| REQUIRED TASK |
Copy the lines of the data below exactly, starting at the first and stopping after the line that contains "SC.camera = camo"; include no pictures.
===== RECORDED INFORMATION =====
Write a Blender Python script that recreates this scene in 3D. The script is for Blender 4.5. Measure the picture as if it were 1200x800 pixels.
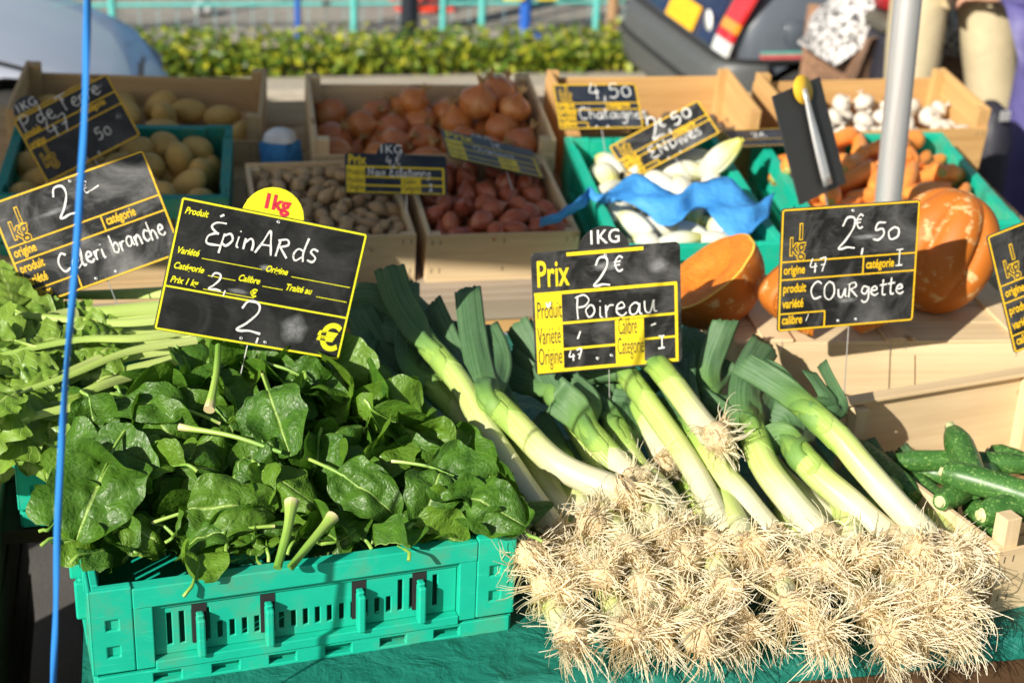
import bpy, bmesh, math, random
from mathutils import Vector, Matrix, Euler, noise
for _o in list(bpy.data.objects): bpy.data.objects.remove(_o)
SC = bpy.context.scene
COL = SC.collection
rnd = random.Random(7)
R = math.radians

# ------------------------------------------------------------------ camera
PITCH, YAW, ROLL, FPX, CAMH = 23.5, 13.5, 2.5, 1900.0, 2.05
_th, _ps, _ro = R(PITCH), R(YAW), R(ROLL)
CF = Vector((math.sin(_ps)*math.cos(_th), math.cos(_ps)*math.cos(_th), -math.sin(_th)))
_R0 = Vector((math.cos(_ps), -math.sin(_ps), 0)); _U0 = _R0.cross(CF)
CR = _R0*math.cos(_ro) + _U0*math.sin(_ro)
CU = -_R0*math.sin(_ro) + _U0*math.cos(_ro)
CO = Vector((0, 0, CAMH))
cam = bpy.data.cameras.new('camera'); camo = bpy.data.objects.new('camera', cam); COL.objects.link(camo)
camo.matrix_world = Matrix(((CR.x, CU.x, -CF.x, CO.x), (CR.y, CU.y, -CF.y, CO.y), (CR.z, CU.z, -CF.z, CO.z), (0, 0, 0, 1)))
cam.sensor_width = 36; cam.lens = FPX*36/1200
cam.clip_start = 0.05; cam.clip_end = 500
cam.dof.use_dof = True; cam.dof.focus_distance = 2.48; cam.dof.aperture_fstop = 3.6
SC.camera = camo

# ------------------------------------------------------------------ light
SUN_EL, SUN_AZ = 28.5, 50.0          # azimuth: from behind the viewer towards his left
S = Vector((-math.sin(R(SUN_AZ))*math.cos(R(SUN_EL)), -math.cos(R(SUN_AZ))*math.cos(R(SUN_EL)), math.sin(R(SUN_EL))))
w = bpy.data.worlds.new('World'); SC.world = w; w.use_nodes = True
nt = w.node_tree; bg = nt.nodes['Background']
sky = nt.nodes.new('ShaderNodeTexSky'); sky.sky_type = 'NISHITA'; sky.sun_disc = False
sky.sun_elevation = R(SUN_EL); sky.sun_rotation = math.atan2(S.x, S.y)
tint = nt.nodes.new('ShaderNodeMix'); tint.data_type = 'RGBA'; tint.blend_type = 'MULTIPLY'; tint.inputs[0].default_value = 1.0; tint.inputs[7].default_value = (1.06, .98, .85, 1)   # the photograph's daylight white balance
nt.links.new(sky.outputs[0], tint.inputs[6]); nt.links.new(tint.outputs[2], bg.inputs[0]); bg.inputs[1].default_value = 0.068
sun = bpy.data.lights.new('sun', 'SUN'); suno = bpy.data.objects.new('sun', sun); COL.objects.link(suno)
sun.energy = 5.0; sun.angle = R(0.5); sun.color = (1.0, 0.94, 0.83)
suno.rotation_euler = S.to_track_quat('Z', 'Y').to_euler()
SC.view_settings.view_transform = 'Standard'; SC.view_settings.look = 'None'
SC.view_settings.exposure = 0.66; SC.view_settings.gamma = 1.0; SC.view_settings.use_curve_mapping = False
SC.cycles.max_bounces = 12; SC.cycles.diffuse_bounces = 8; SC.cycles.transmission_bounces = 12; SC.cycles.transparent_max_bounces = 8

# ------------------------------------------------------------------ rays of the camera, used to find where things stand
def ray(x, y): return CF + CR*((x-600)/FPX) - CU*((y-400)/FPX)
def onz(x, y, z):
    d = ray(x, y); return CO + d*((z-CAMH)/d.z)
def at(x, y, Y):
    d = ray(x, y); return CO + d*(Y/d.y)
def onp(x, y, z0, k, y0):
    d = ray(x, y); return CO + d*((z0-k*y0-CAMH)/(d.z-k*d.y))
def bench(x, y, dz=0): return onp(x, y, .82+dz, .15, 3.4)

# ------------------------------------------------------------------ materials
MATS = {}
class NT:
    def __init__(s, name):
        s.m = bpy.data.materials.new(name); s.m.use_nodes = True
        s.t = s.m.node_tree; s.b = s.t.nodes['Principled BSDF']; s.out = s.t.nodes['Material Output']; MATS[name] = s.m
    def n(s, typ, **kw):
        x = s.t.nodes.new('ShaderNode'+typ)
        for k, v in kw.items(): setattr(x, k, v)
        return x
    def l(s, a, b): s.t.links.new(a, b)
    def set(s, **kw):
        for k, v in kw.items():
            k = {'rough': 'Roughness', 'metal': 'Metallic', 'col': 'Base Color', 'spec': 'Specular IOR Level', 'sss': 'Subsurface Weight',
                 'trans': 'Transmission Weight', 'coat': 'Coat Weight', 'sheen': 'Sheen Weight'}.get(k, k)
            if k == 'Base Color' and len(v) == 3: v = (*v, 1)
            s.b.inputs[k].default_value = v
        return s
    def coord(s, kind='Object', scale=(1, 1, 1)):
        c = s.n('TexCoord'); mp = s.n('Mapping'); mp.inputs['Scale'].default_value = scale
        s.l(c.outputs[kind], mp.inputs[0]); return mp.outputs[0]
    def noise(s, vec, scale=5, detail=4, rough=.55, dist=0):
        x = s.n('TexNoise'); x.inputs['Scale'].default_value = scale; x.inputs['Detail'].default_value = detail
        x.inputs['Roughness'].default_value = rough; x.inputs['Distortion'].default_value = dist
        if vec is not None: s.l(vec, x.inputs['Vector'])
        return x.outputs[0]
    def ramp(s, fac, stops, interp='LINEAR'):
        x = s.n('ValToRGB'); x.color_ramp.interpolation = interp
        e = x.color_ramp.elements
        while len(e) < len(stops): e.new(0.5)
        for i, (p, c) in enumerate(stops):
            e[i].position = p; e[i].color = (*c, 1) if len(c) == 3 else c
        s.l(fac, x.inputs[0]); return x.outputs[0]
    def mix(s, fac, a, b, mode='MIX'):
        x = s.n('Mix', data_type='RGBA', blend_type=mode)
        for sock, v in ((x.inputs[0], fac), (x.inputs[6], a), (x.inputs[7], b)):
            if isinstance(v, (int, float)): sock.default_value = v
            elif isinstance(v, tuple): sock.default_value = (*v, 1) if len(v) == 3 else v
            else: s.l(v, sock)
        return x.outputs[2]
    def math(s, op, a, b=0.0):
        x = s.n('Math', operation=op)
        for sock, v in ((x.inputs[0], a), (x.inputs[1], b)):
            if isinstance(v, (int, float)): sock.default_value = v
            else: s.l(v, sock)
        return x.outputs[0]
    def col(s, c): s.l(c, s.b.inputs['Base Color']); return s
    def rough(s, c): s.l(c, s.b.inputs['Roughness']); return s
    def bump(s, h, strength=.3, dist=.002):
        x = s.n('Bump'); x.inputs['Strength'].default_value = strength; x.inputs['Distance'].default_value = dist
        s.l(h, x.inputs['Height']); s.l(x.outputs[0], s.b.inputs['Normal']); return s
    def translucent(s, col, fac):
        t = s.n('BsdfTranslucent'); m = s.n('MixShader'); m.inputs[0].default_value = fac
        if isinstance(col, tuple): t.inputs[0].default_value = (*col, 1)
        else: s.l(col, t.inputs[0])
        s.l(s.b.outputs[0], m.inputs[1]); s.l(t.outputs[0], m.inputs[2]); s.l(m.outputs[0], s.out.inputs[0]); return s
    def holes(s, fac):
        t = s.n('BsdfTransparent'); m = s.n('MixShader')
        s.l(fac, m.inputs[0]); s.l(t.outputs[0], m.inputs[1]); s.l(s.b.outputs[0], m.inputs[2]); s.l(m.outputs[0], s.out.inputs[0]); return s
    def objrand(s): return s.n('ObjectInfo').outputs['Random']
    def island(s): return s.n('NewGeometry').outputs['Random Per Island']
    def uv(s): 
        x = s.n('SeparateXYZ'); s.l(s.n('TexCoord').outputs['UV'], x.inputs[0]); return x.outputs[0], x.outputs[1]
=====
| EXPECTED ANSWER |
Write a Blender Python script that recreates this scene in 3D. The script is for Blender 4.5. Measure the picture as if it were 1200x800 pixels.
import bpy, bmesh, math, random
from mathutils import Vector, Matrix, Euler, noise
for _o in list(bpy.data.objects): bpy.data.objects.remove(_o)
SC = bpy.context.scene
COL = SC.collection
rnd = random.Random(7)
R = math.radians

# ------------------------------------------------------------------ camera
PITCH, YAW, ROLL, FPX, CAMH = 23.5, 13.5, 2.5, 1900.0, 2.05
_th, _ps, _ro = R(PITCH), R(YAW), R(ROLL)
CF = Vector((math.sin(_ps)*math.cos(_th), math.cos(_ps)*math.cos(_th), -math.sin(_th)))
_R0 = Vector((math.cos(_ps), -math.sin(_ps), 0)); _U0 = _R0.cross(CF)
CR = _R0*math.cos(_ro) + _U0*math.sin(_ro)
CU = -_R0*math.sin(_ro) + _U0*math.cos(_ro)
CO = Vector((0, 0, CAMH))
cam = bpy.data.cameras.new('camera'); camo = bpy.data.objects.new('camera', cam); COL.objects.link(camo)
camo.matrix_world = Matrix(((CR.x, CU.x, -CF.x, CO.x), (CR.y, CU.y, -CF.y, CO.y), (CR.z, CU.z, -CF.z, CO.z), (0, 0, 0, 1)))
cam.sensor_width = 36; cam.lens = FPX*36/1200
cam.clip_start = 0.05; cam.clip_end = 500
cam.dof.use_dof = True; cam.dof.focus_distance = 2.48; cam.dof.aperture_fstop = 3.6
SC.camera = camo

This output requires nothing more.